I would think that you do need high core count CPU.
I'm basing my reasoning on Nvidia's current custom Intel sku only going up to what, 86? cores and 8 mem channels despite GNR maxing at 128. They also explicitly list high boost clocks as one of the optimizations made for that sku.
 
How does it make sense that they won't be competitive in performance on the low end, but will be on the higher end?
Prices and therefore margins are MUCH lower relative to SoC production cost on the low end.
The 2000$ SKUs aren't all that much cheaper to make than the 12K SKUs.

They probably expect Zen6 to be superior in PPW, max clocks, and thanks to SMT in terms of threads/MT perf per core as well.

Basically, in the high-end, margins are probably high enough Intel can stay somewhat competitive through price, without killing their margins entirely.
On the low end, margins already aren't that high, so there's just not enough margin headroom to compete against AMD entirely through competitive pricing.
 
Has AMD confirmed they will be using the highest core count config of Venice though in their AI racks?

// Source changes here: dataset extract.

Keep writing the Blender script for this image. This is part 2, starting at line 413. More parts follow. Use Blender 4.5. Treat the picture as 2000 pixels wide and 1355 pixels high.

I was not able to confirm that from the published slides, but I think that is the assumption

I'm basing my reasoning on Nvidia's current custom Intel sku only going up to what, 86? cores and 8 mem channels despite GNR maxing at 128. They also explicitly list high boost clocks as one of the optimizations made for that sku.

NVidia is using 2 Intel CPUs (Emerald Rapids) with 56 cores each for total of 112 cores.

I don't know if any specs for NVidia box with DMR have been released, but since DMR is cancelling low end configuration, it is a safe bet that NVidia will use the highest core count version.

Also, AMD is going with single Venice Zen 6 CPU per node, which to me suggests it will be the 256 core CPU.
 
I'm basing my reasoning on Nvidia's current custom Intel sku only going up to what, 86? cores and 8 mem channels despite GNR maxing at 128.

BTW, as far as GNR, I don't think NVidia is using it currently in their reference designs. But 3rd parties can.

As far as Vera Rubin based boxes, don't know if it was announced which x86 CPU Intel will use, but most likely GNR. It would be too risky to bet on DMR.